▶ _SOURCE EXCERPT_
──────────────────────────────
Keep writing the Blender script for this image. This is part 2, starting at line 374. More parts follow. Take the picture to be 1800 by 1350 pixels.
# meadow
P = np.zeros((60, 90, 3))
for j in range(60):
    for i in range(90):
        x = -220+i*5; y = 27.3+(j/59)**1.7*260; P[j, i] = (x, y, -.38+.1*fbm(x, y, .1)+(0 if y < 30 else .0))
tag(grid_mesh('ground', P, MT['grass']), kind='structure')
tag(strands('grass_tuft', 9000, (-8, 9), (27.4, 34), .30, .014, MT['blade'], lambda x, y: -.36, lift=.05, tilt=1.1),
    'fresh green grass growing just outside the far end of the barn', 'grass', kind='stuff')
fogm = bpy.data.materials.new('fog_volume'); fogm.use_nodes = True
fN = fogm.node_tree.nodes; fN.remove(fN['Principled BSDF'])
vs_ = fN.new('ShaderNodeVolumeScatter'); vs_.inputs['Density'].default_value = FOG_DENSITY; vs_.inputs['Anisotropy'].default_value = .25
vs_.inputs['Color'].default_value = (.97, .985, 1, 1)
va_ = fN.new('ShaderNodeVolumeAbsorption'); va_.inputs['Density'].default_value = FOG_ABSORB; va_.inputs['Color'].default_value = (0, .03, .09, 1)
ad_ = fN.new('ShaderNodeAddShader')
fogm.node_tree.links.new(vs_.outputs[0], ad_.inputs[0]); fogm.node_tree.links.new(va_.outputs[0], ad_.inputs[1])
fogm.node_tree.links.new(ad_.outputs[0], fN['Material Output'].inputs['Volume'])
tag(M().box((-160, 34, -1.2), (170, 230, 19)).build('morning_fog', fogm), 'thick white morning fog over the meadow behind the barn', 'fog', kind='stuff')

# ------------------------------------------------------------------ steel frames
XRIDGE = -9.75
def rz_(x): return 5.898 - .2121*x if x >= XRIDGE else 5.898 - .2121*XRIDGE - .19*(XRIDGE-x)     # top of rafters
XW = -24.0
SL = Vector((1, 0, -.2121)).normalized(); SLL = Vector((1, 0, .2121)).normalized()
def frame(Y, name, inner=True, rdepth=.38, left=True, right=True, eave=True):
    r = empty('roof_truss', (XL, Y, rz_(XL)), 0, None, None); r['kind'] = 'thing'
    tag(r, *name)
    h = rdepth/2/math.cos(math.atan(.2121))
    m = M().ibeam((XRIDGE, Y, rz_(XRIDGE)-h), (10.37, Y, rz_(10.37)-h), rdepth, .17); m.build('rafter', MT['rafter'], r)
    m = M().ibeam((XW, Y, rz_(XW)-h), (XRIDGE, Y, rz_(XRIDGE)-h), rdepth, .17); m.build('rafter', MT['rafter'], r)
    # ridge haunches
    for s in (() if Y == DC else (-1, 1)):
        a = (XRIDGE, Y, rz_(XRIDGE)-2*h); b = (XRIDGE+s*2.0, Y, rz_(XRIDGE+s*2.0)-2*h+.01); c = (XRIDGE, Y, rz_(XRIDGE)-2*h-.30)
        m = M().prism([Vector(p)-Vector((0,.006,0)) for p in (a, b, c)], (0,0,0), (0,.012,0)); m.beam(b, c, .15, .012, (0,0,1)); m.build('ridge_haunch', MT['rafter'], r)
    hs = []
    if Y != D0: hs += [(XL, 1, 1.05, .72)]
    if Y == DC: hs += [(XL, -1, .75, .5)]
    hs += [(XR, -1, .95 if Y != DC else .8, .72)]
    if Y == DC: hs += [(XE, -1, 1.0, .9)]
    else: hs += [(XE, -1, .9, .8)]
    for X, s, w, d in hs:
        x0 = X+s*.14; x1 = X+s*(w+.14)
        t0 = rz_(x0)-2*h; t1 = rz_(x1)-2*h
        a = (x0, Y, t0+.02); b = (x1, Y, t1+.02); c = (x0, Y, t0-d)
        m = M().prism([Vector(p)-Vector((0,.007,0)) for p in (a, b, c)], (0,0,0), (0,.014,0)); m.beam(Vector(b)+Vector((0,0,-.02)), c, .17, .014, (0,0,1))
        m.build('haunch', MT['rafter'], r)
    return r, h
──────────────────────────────
▶ _TASK STATEMENT_
Transcribe the whole listing exactly.

▶ _REPLY TO THE TASK_
Keep writing the Blender script for this image. This is part 2, starting at line 374. More parts follow. Take the picture to be 1800 by 1350 pixels.
# meadow
P = np.zeros((60, 90, 3))
for j in range(60):
    for i in range(90):
        x = -220+i*5; y = 27.3+(j/59)**1.7*260; P[j, i] = (x, y, -.38+.1*fbm(x, y, .1)+(0 if y < 30 else .0))
tag(grid_mesh('ground', P, MT['grass']), kind='structure')
tag(strands('grass_tuft', 9000, (-8, 9), (27.4, 34), .30, .014, MT['blade'], lambda x, y: -.36, lift=.05, tilt=1.1),
    'fresh green grass growing just outside the far end of the barn', 'grass', kind='stuff')
fogm = bpy.data.materials.new('fog_volume'); fogm.use_nodes = True
fN = fogm.node_tree.nodes; fN.remove(fN['Principled BSDF'])
vs_ = fN.new('ShaderNodeVolumeScatter'); vs_.inputs['Density'].default_value = FOG_DENSITY; vs_.inputs['Anisotropy'].default_value = .25
vs_.inputs['Color'].default_value = (.97, .985, 1, 1)
va_ = fN.new('ShaderNodeVolumeAbsorption'); va_.inputs['Density'].default_value = FOG_ABSORB; va_.inputs['Color'].default_value = (0, .03, .09, 1)
ad_ = fN.new('ShaderNodeAddShader')
fogm.node_tree.links.new(vs_.outputs[0], ad_.inputs[0]); fogm.node_tree.links.new(va_.outputs[0], ad_.inputs[1])
fogm.node_tree.links.new(ad_.outputs[0], fN['Material Output'].inputs['Volume'])
tag(M().box((-160, 34, -1.2), (170, 230, 19)).build('morning_fog', fogm), 'thick white morning fog over the meadow behind the barn', 'fog', kind='stuff')

# ------------------------------------------------------------------ steel frames
XRIDGE = -9.75
def rz_(x): return 5.898 - .2121*x if x >= XRIDGE else 5.898 - .2121*XRIDGE - .19*(XRIDGE-x)     # top of rafters
XW = -24.0
SL = Vector((1, 0, -.2121)).normalized(); SLL = Vector((1, 0, .2121)).normalized()
def frame(Y, name, inner=True, rdepth=.38, left=True, right=True, eave=True):
    r = empty('roof_truss', (XL, Y, rz_(XL)), 0, None, None); r['kind'] = 'thing'
    tag(r, *name)
    h = rdepth/2/math.cos(math.atan(.2121))
    m = M().ibeam((XRIDGE, Y, rz_(XRIDGE)-h), (10.37, Y, rz_(10.37)-h), rdepth, .17); m.build('rafter', MT['rafter'], r)
    m = M().ibeam((XW, Y, rz_(XW)-h), (XRIDGE, Y, rz_(XRIDGE)-h), rdepth, .17); m.build('rafter', MT['rafter'], r)
    # ridge haunches
    for s in (() if Y == DC else (-1, 1)):
        a = (XRIDGE, Y, rz_(XRIDGE)-2*h); b = (XRIDGE+s*2.0, Y, rz_(XRIDGE+s*2.0)-2*h+.01); c = (XRIDGE, Y, rz_(XRIDGE)-2*h-.30)
        m = M().prism([Vector(p)-Vector((0,.006,0)) for p in (a, b, c)], (0,0,0), (0,.012,0)); m.beam(b, c, .15, .012, (0,0,1)); m.build('ridge_haunch', MT['rafter'], r)
    hs = []
    if Y != D0: hs += [(XL, 1, 1.05, .72)]
    if Y == DC: hs += [(XL, -1, .75, .5)]
    hs += [(XR, -1, .95 if Y != DC else .8, .72)]
    if Y == DC: hs += [(XE, -1, 1.0, .9)]
    else: hs += [(XE, -1, .9, .8)]
    for X, s, w, d in hs:
        x0 = X+s*.14; x1 = X+s*(w+.14)
        t0 = rz_(x0)-2*h; t1 = rz_(x1)-2*h
        a = (x0, Y, t0+.02); b = (x1, Y, t1+.02); c = (x0, Y, t0-d)
        m = M().prism([Vector(p)-Vector((0,.007,0)) for p in (a, b, c)], (0,0,0), (0,.014,0)); m.beam(Vector(b)+Vector((0,0,-.02)), c, .17, .014, (0,0,1))
        m.build('haunch', MT['rafter'], r)
    return r, h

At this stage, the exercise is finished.